One of the reasons given in the Shura Council for making expatriate ‘runaway’ workers pay for their return tickets home is that Bahrainis ‘invest’ BD750 to bring an African housemaid and between BD1,500 and BD1,800 from Asia and that Bahraini families often take loans to get them here.
To me, that sounds like a very weak reason to burden expat workers coming to the kingdom with additional charges that will be used to protect the employer from the air fare costs in case they run away. If you have to borrow money to get yourself a domestic worker, you really need one badly. That means you have a large and busy household. It also means, the chance of your domestic worker being overworked would be greater – and so the chances of her/him running away are proportionately greater.
Unless you follow a strict code of conduct and give her a humane salary and working conditions. Believe me, if you do that, the chances of any worker running away come down.
Friends who work as volunteers in worker support NGOs have often told me that while 85 to 90 per cent of cases brought to them reflect the genuine plight of the worker, there is a proportion in which employees are slackers or who run away on the slimmest pretext. That’s human nature, I guess. But should we penalise the majority because of the chance that a few workers will go AWOL?

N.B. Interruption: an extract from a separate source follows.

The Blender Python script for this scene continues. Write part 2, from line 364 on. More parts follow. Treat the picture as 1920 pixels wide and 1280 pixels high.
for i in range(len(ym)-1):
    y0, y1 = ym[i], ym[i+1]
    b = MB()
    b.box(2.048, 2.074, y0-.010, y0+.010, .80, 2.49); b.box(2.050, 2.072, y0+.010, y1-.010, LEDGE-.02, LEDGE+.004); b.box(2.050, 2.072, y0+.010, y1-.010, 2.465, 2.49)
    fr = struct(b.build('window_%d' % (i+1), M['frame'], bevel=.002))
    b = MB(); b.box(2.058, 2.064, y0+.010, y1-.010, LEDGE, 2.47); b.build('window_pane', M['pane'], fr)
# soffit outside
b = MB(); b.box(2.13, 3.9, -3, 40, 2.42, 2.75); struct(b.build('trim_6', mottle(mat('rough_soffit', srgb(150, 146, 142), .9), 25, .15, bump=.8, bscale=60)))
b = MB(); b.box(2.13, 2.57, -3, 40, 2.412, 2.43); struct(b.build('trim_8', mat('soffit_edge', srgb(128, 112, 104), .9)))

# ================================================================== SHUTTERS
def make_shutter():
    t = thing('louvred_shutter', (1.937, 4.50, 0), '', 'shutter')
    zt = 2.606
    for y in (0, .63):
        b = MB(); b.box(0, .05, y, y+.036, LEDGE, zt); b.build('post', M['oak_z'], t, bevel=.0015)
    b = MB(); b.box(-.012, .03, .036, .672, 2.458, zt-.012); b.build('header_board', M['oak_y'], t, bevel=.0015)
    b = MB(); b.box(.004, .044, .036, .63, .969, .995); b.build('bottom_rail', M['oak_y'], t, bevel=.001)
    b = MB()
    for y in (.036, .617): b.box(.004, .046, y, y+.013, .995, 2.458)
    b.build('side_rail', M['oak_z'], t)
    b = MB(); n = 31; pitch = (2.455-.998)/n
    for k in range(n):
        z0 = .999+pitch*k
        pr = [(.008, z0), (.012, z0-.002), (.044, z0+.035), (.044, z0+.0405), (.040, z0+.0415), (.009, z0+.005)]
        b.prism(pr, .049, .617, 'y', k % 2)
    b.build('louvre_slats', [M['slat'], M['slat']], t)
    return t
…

How about the employer and the recruitment agent paying a deposit towards a return ticket and two months salary? After all, most workers who abandon their original workplace complain of non-payment of salary and the court hearings are so stretched that they are forced to leave empty-handed.
Even more inhuman is the rule that the relatives of expats who may die in Bahrain should pay for the repatriation of their bodies. To perform the last rites of a loved one is a sacred duty in all communities. When a worker arrives in Bahrain, s/he comes with hope and to improve the conditions of her family back home. S/he is not planning to die here. If that happens, the employer must step up and make arrangements to repatriate the body without putting a financial burden upon the grieving family. In any case, the governments of countries like India support the repatriation of the bodies of their citizens and there are NGOs and charities that help nationals of other South Asian countries.
Of course, it is not right to have an informal system for such a serious matter, especially not one reliant on charity. The repatriation of a person’s mortal remains or the deportation of an expat who proves unreliable and disloyal to his/her employer are matters that must be formally incorporated into the work contract and calculated as a risk the employer takes in return for services rendered by the employee.
Let us not erode the trust or the benefits that are rightfully part of the covenant between the worker and employer. Every time we make an employee pay for such intrinsic rights, we remove a bit of the humanity that governs our inter-personal relationship as humans and reduce our interactions to soul-less transactions. That’s a terrifying moral price to pay and not worth the saving of a few dinars.